Write out the complete material exactly as it stands.

────────────────────

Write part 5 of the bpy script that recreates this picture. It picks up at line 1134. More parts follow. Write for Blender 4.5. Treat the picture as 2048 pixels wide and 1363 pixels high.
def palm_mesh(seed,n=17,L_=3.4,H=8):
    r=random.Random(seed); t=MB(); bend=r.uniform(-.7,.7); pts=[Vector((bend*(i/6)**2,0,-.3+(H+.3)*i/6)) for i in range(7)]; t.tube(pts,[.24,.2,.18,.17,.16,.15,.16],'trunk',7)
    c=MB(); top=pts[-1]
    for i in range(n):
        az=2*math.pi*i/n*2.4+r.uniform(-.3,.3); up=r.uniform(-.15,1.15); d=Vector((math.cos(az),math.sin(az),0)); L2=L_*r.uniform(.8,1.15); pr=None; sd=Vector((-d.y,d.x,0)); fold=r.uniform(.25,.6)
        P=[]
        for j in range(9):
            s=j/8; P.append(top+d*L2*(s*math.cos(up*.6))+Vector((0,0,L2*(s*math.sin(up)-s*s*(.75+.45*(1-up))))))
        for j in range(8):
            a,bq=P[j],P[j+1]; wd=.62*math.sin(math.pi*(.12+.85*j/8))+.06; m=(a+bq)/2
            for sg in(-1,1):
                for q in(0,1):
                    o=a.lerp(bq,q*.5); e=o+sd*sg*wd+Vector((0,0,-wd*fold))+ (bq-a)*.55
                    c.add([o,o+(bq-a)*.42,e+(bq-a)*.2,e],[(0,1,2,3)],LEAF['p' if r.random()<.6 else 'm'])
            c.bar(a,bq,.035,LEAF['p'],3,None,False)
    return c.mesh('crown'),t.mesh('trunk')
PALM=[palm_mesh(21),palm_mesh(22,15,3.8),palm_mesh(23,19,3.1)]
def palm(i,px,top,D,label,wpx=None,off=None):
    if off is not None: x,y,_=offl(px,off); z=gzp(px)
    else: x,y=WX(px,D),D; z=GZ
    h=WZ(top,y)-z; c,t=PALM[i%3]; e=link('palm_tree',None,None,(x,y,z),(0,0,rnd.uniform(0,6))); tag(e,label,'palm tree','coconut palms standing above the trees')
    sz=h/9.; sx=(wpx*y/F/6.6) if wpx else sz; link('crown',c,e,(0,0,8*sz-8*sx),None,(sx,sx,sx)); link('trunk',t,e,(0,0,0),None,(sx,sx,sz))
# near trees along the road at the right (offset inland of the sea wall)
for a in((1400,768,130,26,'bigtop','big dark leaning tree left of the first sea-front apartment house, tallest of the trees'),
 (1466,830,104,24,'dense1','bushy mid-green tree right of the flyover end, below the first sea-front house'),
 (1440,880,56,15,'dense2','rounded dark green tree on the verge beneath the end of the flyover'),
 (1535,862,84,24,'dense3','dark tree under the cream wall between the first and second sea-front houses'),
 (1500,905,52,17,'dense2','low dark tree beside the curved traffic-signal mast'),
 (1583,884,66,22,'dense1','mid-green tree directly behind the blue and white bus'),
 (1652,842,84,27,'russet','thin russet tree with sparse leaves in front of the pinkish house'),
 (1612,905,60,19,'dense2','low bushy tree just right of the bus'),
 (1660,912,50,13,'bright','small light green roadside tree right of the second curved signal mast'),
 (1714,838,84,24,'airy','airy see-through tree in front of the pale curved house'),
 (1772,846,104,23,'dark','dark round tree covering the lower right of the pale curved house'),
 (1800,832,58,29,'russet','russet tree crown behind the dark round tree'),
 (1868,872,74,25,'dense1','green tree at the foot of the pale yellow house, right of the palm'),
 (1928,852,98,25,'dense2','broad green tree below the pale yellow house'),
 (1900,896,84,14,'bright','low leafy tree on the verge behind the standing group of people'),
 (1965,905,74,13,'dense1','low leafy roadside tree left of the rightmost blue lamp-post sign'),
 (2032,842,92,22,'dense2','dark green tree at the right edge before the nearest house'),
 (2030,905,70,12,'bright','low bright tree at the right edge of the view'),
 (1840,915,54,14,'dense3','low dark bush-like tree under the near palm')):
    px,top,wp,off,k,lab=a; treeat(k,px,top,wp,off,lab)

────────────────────

*RESPONSE BELOW:*
Write part 5 of the bpy script that recreates this picture. It picks up at line 1134. More parts follow. Write for Blender 4.5. Treat the picture as 2048 pixels wide and 1363 pixels high.
def palm_mesh(seed,n=17,L_=3.4,H=8):
    r=random.Random(seed); t=MB(); bend=r.uniform(-.7,.7); pts=[Vector((bend*(i/6)**2,0,-.3+(H+.3)*i/6)) for i in range(7)]; t.tube(pts,[.24,.2,.18,.17,.16,.15,.16],'trunk',7)
    c=MB(); top=pts[-1]
    for i in range(n):
        az=2*math.pi*i/n*2.4+r.uniform(-.3,.3); up=r.uniform(-.15,1.15); d=Vector((math.cos(az),math.sin(az),0)); L2=L_*r.uniform(.8,1.15); pr=None; sd=Vector((-d.y,d.x,0)); fold=r.uniform(.25,.6)
        P=[]
        for j in range(9):
            s=j/8; P.append(top+d*L2*(s*math.cos(up*.6))+Vector((0,0,L2*(s*math.sin(up)-s*s*(.75+.45*(1-up))))))
        for j in range(8):
            a,bq=P[j],P[j+1]; wd=.62*math.sin(math.pi*(.12+.85*j/8))+.06; m=(a+bq)/2
            for sg in(-1,1):
                for q in(0,1):
                    o=a.lerp(bq,q*.5); e=o+sd*sg*wd+Vector((0,0,-wd*fold))+ (bq-a)*.55
                    c.add([o,o+(bq-a)*.42,e+(bq-a)*.2,e],[(0,1,2,3)],LEAF['p' if r.random()<.6 else 'm'])
            c.bar(a,bq,.035,LEAF['p'],3,None,False)
    return c.mesh('crown'),t.mesh('trunk')
PALM=[palm_mesh(21),palm_mesh(22,15,3.8),palm_mesh(23,19,3.1)]
def palm(i,px,top,D,label,wpx=None,off=None):
    if off is not None: x,y,_=offl(px,off); z=gzp(px)
    else: x,y=WX(px,D),D; z=GZ
    h=WZ(top,y)-z; c,t=PALM[i%3]; e=link('palm_tree',None,None,(x,y,z),(0,0,rnd.uniform(0,6))); tag(e,label,'palm tree','coconut palms standing above the trees')
    sz=h/9.; sx=(wpx*y/F/6.6) if wpx else sz; link('crown',c,e,(0,0,8*sz-8*sx),None,(sx,sx,sx)); link('trunk',t,e,(0,0,0),None,(sx,sx,sz))
# near trees along the road at the right (offset inland of the sea wall)
for a in((1400,768,130,26,'bigtop','big dark leaning tree left of the first sea-front apartment house, tallest of the trees'),
 (1466,830,104,24,'dense1','bushy mid-green tree right of the flyover end, below the first sea-front house'),
 (1440,880,56,15,'dense2','rounded dark green tree on the verge beneath the end of the flyover'),
 (1535,862,84,24,'dense3','dark tree under the cream wall between the first and second sea-front houses'),
 (1500,905,52,17,'dense2','low dark tree beside the curved traffic-signal mast'),
 (1583,884,66,22,'dense1','mid-green tree directly behind the blue and white bus'),
 (1652,842,84,27,'russet','thin russet tree with sparse leaves in front of the pinkish house'),
 (1612,905,60,19,'dense2','low bushy tree just right of the bus'),
 (1660,912,50,13,'bright','small light green roadside tree right of the second curved signal mast'),
 (1714,838,84,24,'airy','airy see-through tree in front of the pale curved house'),
 (1772,846,104,23,'dark','dark round tree covering the lower right of the pale curved house'),
 (1800,832,58,29,'russet','russet tree crown behind the dark round tree'),
 (1868,872,74,25,'dense1','green tree at the foot of the pale yellow house, right of the palm'),
 (1928,852,98,25,'dense2','broad green tree below the pale yellow house'),
 (1900,896,84,14,'bright','low leafy tree on the verge behind the standing group of people'),
 (1965,905,74,13,'dense1','low leafy roadside tree left of the rightmost blue lamp-post sign'),
 (2032,842,92,22,'dense2','dark green tree at the right edge before the nearest house'),
 (2030,905,70,12,'bright','low bright tree at the right edge of the view'),
 (1840,915,54,14,'dense3','low dark bush-like tree under the near palm')):
    px,top,wp,off,k,lab=a; treeat(k,px,top,wp,off,lab)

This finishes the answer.